Plaintiffs, a salesperson and the company he had formed, filed suit against defendants, the salesperson’s employers. The suit, which had been removed to federal court, asserted various federal and state causes of action arising from alleged “wrongful conduct, fraud and discrimination.” After removal, defendants moved to dismiss/stay pending arbitration. Plaintiffs opposed the motion, arguing that the parties’ arbitration agreement was “unenforceable” because it was both procedurally and substantively unconscionable.

Plaintiffs asserted the agreement was procedurally unconscionable because the salesperson received no notice prior to being asked to sign, he was not allowed to consult with an attorney prior to signing it, it was offered under a threat of the salesperson losing his job, it was offered on a take-it-or-leave it basis, and the salesperson had impaired vision and cognitive limitations. Plaintiffs argued the agreement was substantively unconscionable because it unreasonably shortened the statute of limitations period, recited “one-sided” consideration, provided for “abridged” discovery, and failed to advise plaintiffs that both sides would have to pay the arbitrator’s fees. Id. at *5.

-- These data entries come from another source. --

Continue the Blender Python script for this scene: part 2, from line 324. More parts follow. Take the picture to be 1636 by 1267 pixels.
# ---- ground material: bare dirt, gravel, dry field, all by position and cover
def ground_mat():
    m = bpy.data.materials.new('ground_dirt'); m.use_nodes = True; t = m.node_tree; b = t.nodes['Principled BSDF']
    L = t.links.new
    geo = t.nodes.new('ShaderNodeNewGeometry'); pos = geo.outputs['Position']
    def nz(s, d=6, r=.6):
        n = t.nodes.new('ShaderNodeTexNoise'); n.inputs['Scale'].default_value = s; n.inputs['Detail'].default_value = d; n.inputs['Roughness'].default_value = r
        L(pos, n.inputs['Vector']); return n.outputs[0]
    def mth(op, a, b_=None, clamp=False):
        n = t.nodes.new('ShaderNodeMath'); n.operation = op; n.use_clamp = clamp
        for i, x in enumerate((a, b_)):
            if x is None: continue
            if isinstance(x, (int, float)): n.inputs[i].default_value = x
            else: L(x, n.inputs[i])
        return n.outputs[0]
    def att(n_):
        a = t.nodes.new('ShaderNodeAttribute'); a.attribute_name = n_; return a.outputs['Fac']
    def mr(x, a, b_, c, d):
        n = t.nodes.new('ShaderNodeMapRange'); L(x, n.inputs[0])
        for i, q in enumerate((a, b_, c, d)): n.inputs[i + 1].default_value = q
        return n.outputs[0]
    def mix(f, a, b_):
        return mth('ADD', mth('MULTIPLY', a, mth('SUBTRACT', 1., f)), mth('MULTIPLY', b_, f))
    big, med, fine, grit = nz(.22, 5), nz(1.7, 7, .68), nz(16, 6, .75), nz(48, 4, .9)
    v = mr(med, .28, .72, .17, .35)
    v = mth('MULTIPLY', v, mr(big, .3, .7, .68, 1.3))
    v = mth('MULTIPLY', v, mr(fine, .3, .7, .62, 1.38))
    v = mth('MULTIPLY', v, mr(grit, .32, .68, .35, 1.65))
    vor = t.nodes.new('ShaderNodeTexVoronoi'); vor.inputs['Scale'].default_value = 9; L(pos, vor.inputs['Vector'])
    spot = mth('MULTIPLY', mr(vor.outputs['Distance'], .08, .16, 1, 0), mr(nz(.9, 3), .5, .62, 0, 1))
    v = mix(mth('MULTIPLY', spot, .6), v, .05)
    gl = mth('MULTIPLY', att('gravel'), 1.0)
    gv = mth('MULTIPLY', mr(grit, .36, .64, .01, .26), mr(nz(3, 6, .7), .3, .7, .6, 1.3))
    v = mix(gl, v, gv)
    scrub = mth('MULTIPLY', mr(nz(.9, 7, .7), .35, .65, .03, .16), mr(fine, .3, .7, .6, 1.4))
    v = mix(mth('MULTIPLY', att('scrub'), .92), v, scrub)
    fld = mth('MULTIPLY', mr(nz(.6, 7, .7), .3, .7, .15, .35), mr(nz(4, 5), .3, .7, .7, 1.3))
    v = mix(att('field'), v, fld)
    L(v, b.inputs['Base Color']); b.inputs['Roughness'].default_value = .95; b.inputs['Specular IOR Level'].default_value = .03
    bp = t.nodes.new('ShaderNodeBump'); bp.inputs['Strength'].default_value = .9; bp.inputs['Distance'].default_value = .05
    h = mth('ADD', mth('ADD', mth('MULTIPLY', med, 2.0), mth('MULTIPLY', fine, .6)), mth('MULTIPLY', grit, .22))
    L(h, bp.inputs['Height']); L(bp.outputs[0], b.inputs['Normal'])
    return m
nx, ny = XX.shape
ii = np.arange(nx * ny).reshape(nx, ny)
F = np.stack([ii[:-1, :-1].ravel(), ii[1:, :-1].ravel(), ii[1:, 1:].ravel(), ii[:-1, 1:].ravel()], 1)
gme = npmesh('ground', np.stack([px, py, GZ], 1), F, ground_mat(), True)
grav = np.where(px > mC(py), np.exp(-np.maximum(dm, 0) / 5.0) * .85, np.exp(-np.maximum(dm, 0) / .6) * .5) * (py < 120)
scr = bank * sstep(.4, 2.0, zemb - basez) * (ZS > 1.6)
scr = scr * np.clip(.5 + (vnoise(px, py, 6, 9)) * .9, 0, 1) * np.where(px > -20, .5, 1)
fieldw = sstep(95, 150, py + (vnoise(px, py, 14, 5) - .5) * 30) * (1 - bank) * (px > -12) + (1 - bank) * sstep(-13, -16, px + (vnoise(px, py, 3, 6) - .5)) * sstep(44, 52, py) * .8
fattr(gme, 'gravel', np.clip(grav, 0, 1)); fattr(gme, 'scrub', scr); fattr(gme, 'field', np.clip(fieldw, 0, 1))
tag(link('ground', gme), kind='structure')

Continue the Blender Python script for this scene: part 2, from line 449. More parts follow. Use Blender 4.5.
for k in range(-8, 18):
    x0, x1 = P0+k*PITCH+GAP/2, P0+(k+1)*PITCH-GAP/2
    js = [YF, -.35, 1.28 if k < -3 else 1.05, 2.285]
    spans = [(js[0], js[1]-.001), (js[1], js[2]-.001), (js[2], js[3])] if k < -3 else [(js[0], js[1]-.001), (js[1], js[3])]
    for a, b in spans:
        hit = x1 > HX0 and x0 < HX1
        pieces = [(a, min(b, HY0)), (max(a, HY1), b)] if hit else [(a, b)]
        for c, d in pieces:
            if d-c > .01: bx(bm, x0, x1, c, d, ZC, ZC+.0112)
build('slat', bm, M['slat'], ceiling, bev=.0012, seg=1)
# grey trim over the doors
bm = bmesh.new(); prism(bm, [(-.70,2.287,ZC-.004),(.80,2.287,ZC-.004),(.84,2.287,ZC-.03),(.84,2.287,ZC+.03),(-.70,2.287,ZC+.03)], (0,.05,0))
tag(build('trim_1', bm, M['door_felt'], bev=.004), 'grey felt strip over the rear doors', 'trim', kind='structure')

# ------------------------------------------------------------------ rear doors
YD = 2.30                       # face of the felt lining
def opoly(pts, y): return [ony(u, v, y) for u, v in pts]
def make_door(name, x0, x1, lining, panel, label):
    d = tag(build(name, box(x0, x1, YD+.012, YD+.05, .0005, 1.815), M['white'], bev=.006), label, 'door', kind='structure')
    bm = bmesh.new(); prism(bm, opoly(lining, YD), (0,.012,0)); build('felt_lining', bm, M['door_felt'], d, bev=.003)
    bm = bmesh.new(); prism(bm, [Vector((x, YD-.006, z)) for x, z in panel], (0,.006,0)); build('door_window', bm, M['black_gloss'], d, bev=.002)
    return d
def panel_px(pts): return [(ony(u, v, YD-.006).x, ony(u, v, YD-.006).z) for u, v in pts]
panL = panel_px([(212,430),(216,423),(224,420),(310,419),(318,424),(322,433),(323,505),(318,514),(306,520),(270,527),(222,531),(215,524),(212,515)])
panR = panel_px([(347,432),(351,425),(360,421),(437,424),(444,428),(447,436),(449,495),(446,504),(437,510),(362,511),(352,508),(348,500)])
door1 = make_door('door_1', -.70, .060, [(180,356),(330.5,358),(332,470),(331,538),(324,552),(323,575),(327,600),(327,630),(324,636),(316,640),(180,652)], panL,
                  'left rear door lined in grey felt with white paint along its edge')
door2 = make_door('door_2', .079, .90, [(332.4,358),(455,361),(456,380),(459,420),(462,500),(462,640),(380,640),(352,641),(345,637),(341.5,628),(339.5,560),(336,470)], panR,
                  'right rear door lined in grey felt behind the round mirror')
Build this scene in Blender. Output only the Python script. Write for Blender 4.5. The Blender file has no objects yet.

The court granted the motion to compel arbitration, holding that an arbitrator—not the court—was required to decide these issues in the first instance. The court acknowledged that “[b]y default, the [gateway] determination of whether the parties had agreed to arbitrate” was decided by courts. Id. at 3. But, it noted, as had long been recognized, the default rule could be changed when there was a “clear and unmistakeable” intent of the parties to do so. Id. (citing Henry Schein, Inc. v. Archer White Sales, Inc., 139 S. Ct. 524, 530 (2019).)

Here, there was such evidence, the court held. For one thing, the arbitration agreement contained a “robust” delegation clause giving the arbitrator authority to decide these issues in the first instance. For another, the arbitration agreement incorporated the rules of the American Arbitration Association, which rules empowered “an arbitrator to decide gateway arbitrability issues” like those raised by plaintiffs. Id. at 4.

Plaintiffs tried to sidestep this rule, arguing that they weren’t raising a “gateway” issue, but instead contending that the “entire Arbitration Agreement” was unenforceable, and that it thus would “put the cart before the horse” for a court to “conclude that Plaintiffs” had delegated that issue to the arbitrator. Id.

The court stated the argument was “not unreasonable,” but rejected it as “foreclosed by the Supreme Court” because plaintiffs’ challenge was directed to the arbitration agreement as a whole, and not directed specifically against the arbitration agreement’s delegation clause. Id. at 4 (“Absent a challenge to the validity of the ‘delegation provision specifically,’ the court must ‘treat it as valid. . . .’”) Id. (quoting Rent-A-Center, W., Inc. v. Jackson, 561 U.S. 63, 72 (2010).)

The plaintiffs also insisted that the court was obligated to decide their challenges because courts, not arbitrators, “must determine [in the first instance] whether a valid agreement to arbitrate exists.” Though that contention was “technically correct,” the court held that the plaintiffs had misapplied the rule: “The problem for Plaintiffs is that they conflate the question of contract formation . . . with the question of contract enforceability.” Id. at *5 (emphasis added).

Although plaintiffs had argued “forcefully” that no contract was formed because, among other things, the salesperson “could not read it properly” and therefore did not fully understand it, the court disagreed that the argument went to formation. Id. at *6. Instead, noting that “it is the objective manifestation of intent that controls whether a contract has been formed,” a contract had been formed when the salesperson had signed it. Id. at *5 (emphasis added). Thus, plaintiffs’ unconscionability changes went to enforceability (to be decided by the arbitrator), not formation.